So what is going on? Here are some hypotheses:
- Nothing. Census data here are just flawed for whatever reason.
- Minnesota companies suddenly decided that Klansmen made the best HR managers, black people paid the price, and nobody at the Star-Tribune or Pioneer Press noticed the shift in employment numbers.
- Black Minnesotans decided to start underestimating their income when polled by Census.
- Black Minnesotans responded to the Michael Brown tragedy by quitting their jobs, and nobody at our state papers noticed.
- Hiring managers responded to "Black Lives Matter" by refusing to hire blacks. (but how would this get a 15% shift in only four months? And the Strib didn't pick up on this?)

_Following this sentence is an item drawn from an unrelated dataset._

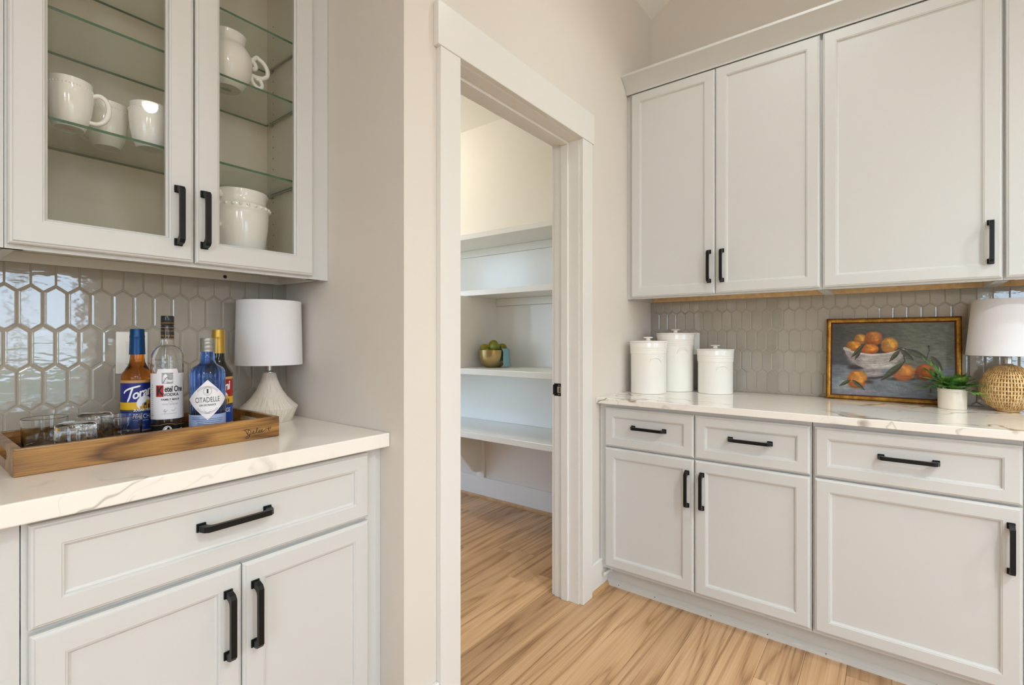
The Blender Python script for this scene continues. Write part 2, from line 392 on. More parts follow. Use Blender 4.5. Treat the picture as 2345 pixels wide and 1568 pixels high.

In my view, the most likely issue at hand here is that there is something wrong with the Census Bureau's numbers. Perhaps their sample is too small, and they stumbled into a bunch of low income people. Perhaps they made some other error with their method.
However, whatever the real issue is, somebody needs to take a good look at these numbers, how they were collected, and what other numbers indicate about the status of blacks in our state. If it's not just error on the part of the Census Bureau, we're not talking about something that can be fixed with a governor's initiative, but rather something that just might involve prosecution.
If it is mostly an error on the part of the Census Bureau, then it's yet another example of how we may need to be very cautious when using government derived statistics--a famous example being how employment numbers for the past six years have been "unexpectedly" low. And that says a lot, I hope, to those politicians who would use government numbers to "manage" the economy.